I was having a conversation with a friend the other day about an issue she was having. When she told me what she'd done, I went the other way with it. I said that she should have used silence, because sometimes it's more powerful as a tool than anything else a person might think to do.

Most of us hate silence when it's directed at us. There's this need to fill up silent pauses with some kind of noise, even if it's just babble, humming, whistling, or something else. Those people who can learn how to master silence sometimes find that they'll glean information they wouldn't have if they'd kept on talking.

For instance, my wife accuses me of something she calls "the stare." Sometimes a person will say something to me that either makes no sense at all, or I have the feeling they're lying to me. Every once in awhile I'm staring at the person because I'm contemplating what they've just said, and I'm using the "eye contact" thing that we're taught as professional speakers to have with an audience. And sometimes, I'm staring at a person because I have absolutely no idea what they just said, either their meaning or their actual words, especially if they're fast talkers.

What I've found is that almost everyone starts talking again if I don't immediately say something. It's an amazing thing because I came upon it accidentally, and have found that it works out pretty well, no matter who I'm interacting with.

You don't have to adopt the stare; as a matter of fact, it's probably not always a good idea. However, what most people need to learn is that they don't have to rush to say something, to try to get the last word in. I've learned how to stop conversations when they're not moving forward by not speaking anymore. Now, the other person may continue offering something, but I'm not a part of it from that moment, so it's all on them, and it's not a conversation but a presentation, one which I get to decide if I want to participate in or not.

The other thing about silence is that it forces you to listen to what the other person is saying. So often we're working on our responses to something we're anticipating a person is going to say rather than responding to what they actually did say. Then we get things wrong and that extends the time people have to deal with each other, which can cause frustration. That's never fun.

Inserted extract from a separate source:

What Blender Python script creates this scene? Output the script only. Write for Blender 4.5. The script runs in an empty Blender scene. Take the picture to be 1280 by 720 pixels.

I do have to add one thing here, however. In the book Crucial Conversationsicon, it talks about making sure that one doesn't leave important things unsaid when it comes to either business or personal issues. What I'm talking about is something much different. Most of the time, the things one stays silent on don't involve the need for a specific timed resolution. Also, they're not used in personal intercommunications, or at least they shouldn't be. Giving your spouse the silent treatment isn't what I'm talking about here, because that's disingenuous and doesn't enhance the relationship any; that just leads to unresolved issues. Otherwise, silence as a tool can be a great weapon, whether you're using it intentionally or not.